Meet the Faculty: Dr. Eric O’Brien
Dr. Eric O’Brien, who teaches Ecological Writing & Analysis for the MA CCT, shares his thoughts on the diverse backgrounds of MA CCT students, parenting two daughters, and more.
Dr. Eric O’Brien is an Instructor in the English Department at UNO. He has taught Ecological Writing and Analysis in the Master of Arts in Critical and Creative Thinking since 2015. He also teaches First-Year Writing, Critical Approaches to Literature, and other literature courses at UNO.
Dr. O’Brien is a UNO alumnus who completed his BA in English in 2003, and he earned his doctorate in English Literature from the University of California, Davis, with a designated emphasis in critical theory. His dissertation examined intersections of agricultural writing and poetics from Milton to Wordsworth. In particular, the work analyzed Paradise Lost using the Digger writings of Gerard Winstanley, and it investigated farm writing from the first English Board of Agriculture to unpack agricultural figures in Lyrical Ballads and The Prelude.
What do you enjoy most about teaching a course that’s part of the MA CCT program?

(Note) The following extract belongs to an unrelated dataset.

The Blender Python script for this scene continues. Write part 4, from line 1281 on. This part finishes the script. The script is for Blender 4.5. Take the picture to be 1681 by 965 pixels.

My favorite part of the MACCT program is the wide diversity of interests and experiences that our students bring to class. Ecological writing and thought are universal concerns relevant to all humans living on our planet in the twenty-first century, but ecological writing can also reflect unique, individual perspectives—and our students certainly approach these works from a multitude of life and professional backgrounds. Students from culinary and food studies find they can learn quite a bit from active duty servicemembers, and health sciences administrators interacting with secondary education teachers collaborate to generate new analyses. That interdisciplinarity benefits all of us. Each semester, I learn just as much as I teach.
Nebraska’s position in the center of the United States places us at a geographical and cultural crossroads—but the MACCT program at UNO offers just as many crossings and intersections of students and ideas, regardless of location.
Tell us two interesting things about yourself.
When I’m not teaching, reading, or writing, I’m trying to transition from parenting two kids into mentoring two young adults. One daughter is in college and the other is in her last year of high school, so my role now is to shut up and let them make their own informed decisions. For someone who thinks and talks for a living, that’s a tough job, but like many of my graduate students, I’m learning new ways to interact with the world. My wife is an elementary education, English-language teacher in Omaha, and we are trying to rehabilitate an older home near the UNO campus.
To keep my mind fresh, I try to stay physically active: I race road, mountain, and cyclocross bikes with a local amateur team, and I coach youth mountain biking in the summer. I also try to spend at least a week or two every year deep in the wilderness, far from the things of humans.